Dan Coats l’allarme lo ha lanciato chiaro e tondo, ora non resta al Congresso e alla stessa Casa Bianca cercare di uscire dall’impasse del “Russiagate” e pensare a misure importanti per salvaguardare la sicurezza nazionale. Per farlo serve però una cooperazione politica che, al momento, sembra proprio mancare tra Washington e l’inquilino della White House: se infatti osserviamo il caso dei 12 hacker russi incriminati da Mueller e la replica di Trump possiamo capire come siano ancora acerbi i tempi per una cooperazione univoca. «Le storie che avete sentito ieri sui 12 russi si riferiscono a cose avvenute durante l’amministrazione Obama, non l’amministrazione Trump. Perché non hanno fatto qualcosa, soprattutto quando si è saputo che il presidente Obama era stato informato dall’Fbi a settembre, prima delle elezioni?», ha twittato il Presidente Usa mettendo in cattiva luce il suo predecessore e la gestione delle istituzioni di intelligence americani, che ora è lo stesso Trump a guidare. Secondo il Procuratore, i russi sono accusati di aver cospirato «per violare i computer di comitati elettorali statali, segretari degli Stati e società informatiche Usa che fornivano software relativi alla gestione del processo elettorale con l’obiettivo di rubare dati di elettori». (agg. di Niccolò Magnani)

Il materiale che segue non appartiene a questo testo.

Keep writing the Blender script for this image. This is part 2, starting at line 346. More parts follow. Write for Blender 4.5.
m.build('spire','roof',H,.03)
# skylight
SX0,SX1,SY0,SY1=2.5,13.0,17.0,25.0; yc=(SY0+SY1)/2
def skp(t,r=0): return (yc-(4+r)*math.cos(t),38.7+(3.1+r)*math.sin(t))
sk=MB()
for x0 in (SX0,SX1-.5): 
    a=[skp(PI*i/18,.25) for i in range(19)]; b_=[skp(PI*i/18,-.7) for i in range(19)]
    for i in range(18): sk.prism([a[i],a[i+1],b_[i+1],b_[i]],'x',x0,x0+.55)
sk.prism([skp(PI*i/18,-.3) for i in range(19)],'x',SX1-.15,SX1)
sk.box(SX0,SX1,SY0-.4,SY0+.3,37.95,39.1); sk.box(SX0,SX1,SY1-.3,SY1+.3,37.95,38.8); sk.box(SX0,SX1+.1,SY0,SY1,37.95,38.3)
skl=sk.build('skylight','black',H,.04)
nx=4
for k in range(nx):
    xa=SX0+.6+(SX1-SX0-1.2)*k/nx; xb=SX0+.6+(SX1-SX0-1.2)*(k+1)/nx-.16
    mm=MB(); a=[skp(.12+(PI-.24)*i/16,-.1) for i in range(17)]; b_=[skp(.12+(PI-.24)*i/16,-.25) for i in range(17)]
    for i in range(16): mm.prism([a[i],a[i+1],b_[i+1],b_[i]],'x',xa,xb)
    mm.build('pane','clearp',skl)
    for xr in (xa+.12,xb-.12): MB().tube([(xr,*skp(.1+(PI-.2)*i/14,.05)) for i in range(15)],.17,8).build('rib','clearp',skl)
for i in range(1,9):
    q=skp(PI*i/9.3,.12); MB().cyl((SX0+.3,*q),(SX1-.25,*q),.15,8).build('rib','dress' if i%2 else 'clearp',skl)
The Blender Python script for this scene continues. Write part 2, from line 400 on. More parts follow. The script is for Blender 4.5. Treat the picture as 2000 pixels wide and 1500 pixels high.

12 HACKER RUSSI INCRIMINATI

Lancia l’allarme cyber attacchi il capo dell’intelligence americana, Dan Coats. Parlando presso l’Hudson Institute di Washington, l’esperto USA ha sottolineato come i russi siano fra gli “hacker” più pericolosi in circolazione. «Queste azioni sono persistenti, sono pervasive – le parole di Coats – e sono destinate a minare la democrazia americana su base giornaliera. Russi e altri stanno cercando di penetrare nella vulnerabilità delle nostre infrastrutture». Le dichiarazioni di Dan Coats, giungono il giorno stesso in cui il dipartimento di giustizia ha annunciato l’incriminazione di 12 agenti dell’intelligence militare russa, accusati di aver hackerato le email e le reti dei computer dei democratici, durante le elezioni presidenziali del 2016, quelle in cui vinse l’attuale numero uno degli Stati Uniti, Donald Trump. (aggiornamento di Davide Giancristofaro)



“COME L’11 SETTEMBRE”

Allarme rosso negli Stati Uniti, per la possibilità di attacchi cibernetici. Ad annunciarlo è stato il direttore della National Intelligence americana Dan Coats, mettendo in guardia le forze dell’ordine e l’autorità circa la possibilità di cyber attacchi su larga scala. Secondo Coats, potrebbe succedere qualcosa di simile a quanto accaduto nei mesi che hanno precedente il terribile attentato alle Torri Gemelle dell’11 settembre 2001: «l sistema d’allarme lampeggia e l’infrastruttura digitale che serve il nostro Paese è letteralmente sotto attacco – le parole del capo degli 007 Usa, riportate dai colleghi di TgCom24.it – fu nei mesi precedenti all’11 settembre che, stando all’allora direttore della Cia George Tenet, il sistema lampeggiò con luce rossa. E quasi due decenni dopo, sono qui a dirvi che l’allarme rosso lampeggia nuovamente».



“I RUSSI SONO I PIU’ AGGRESSIVI”

Coats cerca quindi di fare i nomi e i cognomi dei possibili cyber terroristi, o meglio, delle nazioni nel mondo in cui gli attacchi hanno origine: «Russia, Cina, Iran e Corea del Nord sono fra coloro che continuano nei loro sforzi per minare la democrazia americana. Paesi che ogni giorno si introducono nelle nostre infrastrutture digitali e conducono una gamma di cyber-intrusioni e attacchi contro obiettivi negli Stati Uniti». In particolare sembrerebbero essere i russi quelli più temibili, visto che il capo dell’Intelligence li descrive come «gli attori stranieri più aggressivi di tutti, senza dubbio».